▸ **Stored data**
— Start —
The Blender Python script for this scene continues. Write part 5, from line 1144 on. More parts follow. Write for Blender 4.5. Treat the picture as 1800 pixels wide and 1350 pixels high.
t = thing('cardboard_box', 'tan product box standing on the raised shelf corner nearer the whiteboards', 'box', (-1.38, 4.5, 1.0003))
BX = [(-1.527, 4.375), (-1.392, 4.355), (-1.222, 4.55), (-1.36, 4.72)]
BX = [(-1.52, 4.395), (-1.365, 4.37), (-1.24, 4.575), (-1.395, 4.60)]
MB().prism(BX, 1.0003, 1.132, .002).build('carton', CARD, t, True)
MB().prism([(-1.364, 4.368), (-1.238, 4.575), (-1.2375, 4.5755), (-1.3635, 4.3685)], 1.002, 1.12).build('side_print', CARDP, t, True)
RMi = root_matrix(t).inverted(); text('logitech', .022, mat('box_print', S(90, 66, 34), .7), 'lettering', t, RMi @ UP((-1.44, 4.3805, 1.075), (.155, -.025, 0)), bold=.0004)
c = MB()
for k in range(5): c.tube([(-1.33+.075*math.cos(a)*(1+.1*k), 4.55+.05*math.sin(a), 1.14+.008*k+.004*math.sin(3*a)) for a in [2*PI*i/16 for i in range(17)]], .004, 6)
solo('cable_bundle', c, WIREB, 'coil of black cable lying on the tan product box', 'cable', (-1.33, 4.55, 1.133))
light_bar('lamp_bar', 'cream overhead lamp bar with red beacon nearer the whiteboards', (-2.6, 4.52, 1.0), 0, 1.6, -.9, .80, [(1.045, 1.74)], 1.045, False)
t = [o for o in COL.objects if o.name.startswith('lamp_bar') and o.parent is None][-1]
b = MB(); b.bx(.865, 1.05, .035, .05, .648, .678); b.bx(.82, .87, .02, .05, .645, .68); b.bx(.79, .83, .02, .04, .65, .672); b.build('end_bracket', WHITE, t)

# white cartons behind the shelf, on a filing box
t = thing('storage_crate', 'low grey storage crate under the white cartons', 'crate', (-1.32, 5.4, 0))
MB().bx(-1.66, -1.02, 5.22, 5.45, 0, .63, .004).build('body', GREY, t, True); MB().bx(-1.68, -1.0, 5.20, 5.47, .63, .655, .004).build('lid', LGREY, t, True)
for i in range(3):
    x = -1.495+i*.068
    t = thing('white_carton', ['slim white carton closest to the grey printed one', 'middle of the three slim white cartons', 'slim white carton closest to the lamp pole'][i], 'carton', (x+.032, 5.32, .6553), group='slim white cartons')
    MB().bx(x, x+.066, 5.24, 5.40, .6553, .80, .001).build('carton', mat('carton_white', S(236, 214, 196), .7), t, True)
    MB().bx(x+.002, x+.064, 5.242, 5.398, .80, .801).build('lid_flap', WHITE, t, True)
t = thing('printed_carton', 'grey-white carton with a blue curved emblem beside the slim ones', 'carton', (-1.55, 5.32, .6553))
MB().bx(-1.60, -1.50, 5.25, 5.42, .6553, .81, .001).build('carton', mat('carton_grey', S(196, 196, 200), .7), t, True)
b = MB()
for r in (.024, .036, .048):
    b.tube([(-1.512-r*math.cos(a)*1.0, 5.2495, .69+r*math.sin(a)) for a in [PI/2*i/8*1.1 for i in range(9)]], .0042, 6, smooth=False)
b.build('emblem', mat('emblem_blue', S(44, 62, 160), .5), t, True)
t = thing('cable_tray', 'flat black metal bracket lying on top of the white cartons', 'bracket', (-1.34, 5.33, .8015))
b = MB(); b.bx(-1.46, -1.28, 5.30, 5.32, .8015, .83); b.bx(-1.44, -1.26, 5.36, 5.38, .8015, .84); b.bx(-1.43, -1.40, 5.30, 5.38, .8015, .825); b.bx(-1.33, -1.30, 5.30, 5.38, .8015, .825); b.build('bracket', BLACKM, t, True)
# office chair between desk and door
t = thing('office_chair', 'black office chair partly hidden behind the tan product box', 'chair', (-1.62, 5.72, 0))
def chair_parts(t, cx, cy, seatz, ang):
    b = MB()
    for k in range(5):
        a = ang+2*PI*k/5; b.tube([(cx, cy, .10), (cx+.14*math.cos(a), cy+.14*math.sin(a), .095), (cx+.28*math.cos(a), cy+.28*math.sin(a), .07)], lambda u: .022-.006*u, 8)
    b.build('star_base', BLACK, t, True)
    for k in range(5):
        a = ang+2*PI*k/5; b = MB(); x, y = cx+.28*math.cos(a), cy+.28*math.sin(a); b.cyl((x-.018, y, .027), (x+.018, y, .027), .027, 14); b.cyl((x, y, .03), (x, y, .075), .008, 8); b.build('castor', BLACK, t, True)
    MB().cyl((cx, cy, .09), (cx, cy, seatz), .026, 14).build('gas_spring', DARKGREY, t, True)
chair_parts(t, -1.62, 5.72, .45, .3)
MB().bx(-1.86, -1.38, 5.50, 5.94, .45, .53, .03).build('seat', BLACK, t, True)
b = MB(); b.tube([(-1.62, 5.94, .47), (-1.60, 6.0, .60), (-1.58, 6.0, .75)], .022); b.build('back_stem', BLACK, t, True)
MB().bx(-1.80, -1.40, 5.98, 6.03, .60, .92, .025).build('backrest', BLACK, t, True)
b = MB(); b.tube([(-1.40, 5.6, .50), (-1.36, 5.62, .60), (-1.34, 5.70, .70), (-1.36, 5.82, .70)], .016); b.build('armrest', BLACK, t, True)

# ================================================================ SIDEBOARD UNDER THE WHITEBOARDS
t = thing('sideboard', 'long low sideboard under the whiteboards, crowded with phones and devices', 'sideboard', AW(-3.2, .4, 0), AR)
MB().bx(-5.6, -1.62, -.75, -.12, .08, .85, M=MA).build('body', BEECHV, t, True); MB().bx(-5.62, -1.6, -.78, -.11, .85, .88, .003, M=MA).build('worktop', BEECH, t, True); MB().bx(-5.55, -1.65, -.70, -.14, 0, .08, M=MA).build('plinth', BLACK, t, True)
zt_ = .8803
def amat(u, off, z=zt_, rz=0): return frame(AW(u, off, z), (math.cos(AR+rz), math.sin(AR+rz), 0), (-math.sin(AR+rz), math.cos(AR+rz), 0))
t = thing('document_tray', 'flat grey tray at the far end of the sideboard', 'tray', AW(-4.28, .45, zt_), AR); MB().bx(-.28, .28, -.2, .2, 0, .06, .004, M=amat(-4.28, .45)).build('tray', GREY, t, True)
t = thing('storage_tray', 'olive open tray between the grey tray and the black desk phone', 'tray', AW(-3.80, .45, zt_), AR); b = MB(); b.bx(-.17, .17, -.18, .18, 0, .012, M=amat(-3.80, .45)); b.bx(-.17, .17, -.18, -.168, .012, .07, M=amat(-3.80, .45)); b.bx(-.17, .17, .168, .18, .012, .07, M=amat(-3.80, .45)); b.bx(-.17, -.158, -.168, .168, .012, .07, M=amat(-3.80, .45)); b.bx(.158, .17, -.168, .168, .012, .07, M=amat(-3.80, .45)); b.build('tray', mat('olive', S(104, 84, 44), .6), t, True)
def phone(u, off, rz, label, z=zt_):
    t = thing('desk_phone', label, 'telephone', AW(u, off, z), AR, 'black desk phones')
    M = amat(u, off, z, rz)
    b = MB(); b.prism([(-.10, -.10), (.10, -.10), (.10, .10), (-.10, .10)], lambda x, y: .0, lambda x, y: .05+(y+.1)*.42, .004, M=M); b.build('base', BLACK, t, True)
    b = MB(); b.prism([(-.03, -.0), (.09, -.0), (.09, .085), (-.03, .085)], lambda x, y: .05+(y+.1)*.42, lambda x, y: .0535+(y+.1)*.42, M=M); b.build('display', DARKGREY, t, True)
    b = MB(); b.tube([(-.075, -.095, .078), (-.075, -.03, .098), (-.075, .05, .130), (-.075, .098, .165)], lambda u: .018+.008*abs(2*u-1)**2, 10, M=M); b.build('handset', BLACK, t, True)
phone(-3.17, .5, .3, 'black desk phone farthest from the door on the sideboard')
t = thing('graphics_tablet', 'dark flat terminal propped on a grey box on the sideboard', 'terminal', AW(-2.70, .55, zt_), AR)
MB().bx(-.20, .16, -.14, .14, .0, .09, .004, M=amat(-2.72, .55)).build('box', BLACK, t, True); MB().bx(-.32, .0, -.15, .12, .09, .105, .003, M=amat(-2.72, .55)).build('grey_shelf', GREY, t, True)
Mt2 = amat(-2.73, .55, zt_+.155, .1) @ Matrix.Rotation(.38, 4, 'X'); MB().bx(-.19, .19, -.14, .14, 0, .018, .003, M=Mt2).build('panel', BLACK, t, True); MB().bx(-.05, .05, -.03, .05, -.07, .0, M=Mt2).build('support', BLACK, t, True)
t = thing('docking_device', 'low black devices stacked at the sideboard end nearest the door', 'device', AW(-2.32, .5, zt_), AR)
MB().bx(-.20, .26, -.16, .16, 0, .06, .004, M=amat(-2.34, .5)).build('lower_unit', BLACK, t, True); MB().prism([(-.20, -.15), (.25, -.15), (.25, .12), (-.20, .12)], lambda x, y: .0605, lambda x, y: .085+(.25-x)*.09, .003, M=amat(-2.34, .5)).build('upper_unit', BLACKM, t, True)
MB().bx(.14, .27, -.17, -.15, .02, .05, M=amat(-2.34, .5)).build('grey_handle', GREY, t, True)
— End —
From the first line of the listing above to the line with "b = MB(); b.bx(.865, 1.05, .035, .05, .648, .678);", please transcribe each line exactly, both ends included, and nothing beyond that.

▸ **Exercise answer**
The Blender Python script for this scene continues. Write part 5, from line 1144 on. More parts follow. Write for Blender 4.5. Treat the picture as 1800 pixels wide and 1350 pixels high.
t = thing('cardboard_box', 'tan product box standing on the raised shelf corner nearer the whiteboards', 'box', (-1.38, 4.5, 1.0003))
BX = [(-1.527, 4.375), (-1.392, 4.355), (-1.222, 4.55), (-1.36, 4.72)]
BX = [(-1.52, 4.395), (-1.365, 4.37), (-1.24, 4.575), (-1.395, 4.60)]
MB().prism(BX, 1.0003, 1.132, .002).build('carton', CARD, t, True)
MB().prism([(-1.364, 4.368), (-1.238, 4.575), (-1.2375, 4.5755), (-1.3635, 4.3685)], 1.002, 1.12).build('side_print', CARDP, t, True)
RMi = root_matrix(t).inverted(); text('logitech', .022, mat('box_print', S(90, 66, 34), .7), 'lettering', t, RMi @ UP((-1.44, 4.3805, 1.075), (.155, -.025, 0)), bold=.0004)
c = MB()
for k in range(5): c.tube([(-1.33+.075*math.cos(a)*(1+.1*k), 4.55+.05*math.sin(a), 1.14+.008*k+.004*math.sin(3*a)) for a in [2*PI*i/16 for i in range(17)]], .004, 6)
solo('cable_bundle', c, WIREB, 'coil of black cable lying on the tan product box', 'cable', (-1.33, 4.55, 1.133))
light_bar('lamp_bar', 'cream overhead lamp bar with red beacon nearer the whiteboards', (-2.6, 4.52, 1.0), 0, 1.6, -.9, .80, [(1.045, 1.74)], 1.045, False)
t = [o for o in COL.objects if o.name.startswith('lamp_bar') and o.parent is None][-1]
b = MB(); b.bx(.865, 1.05, .035, .05, .648, .678); b.bx(.82, .87, .02, .05, .645, .68); b.bx(.79, .83, .02, .04, .65, .672); b.build('end_bracket', WHITE, t)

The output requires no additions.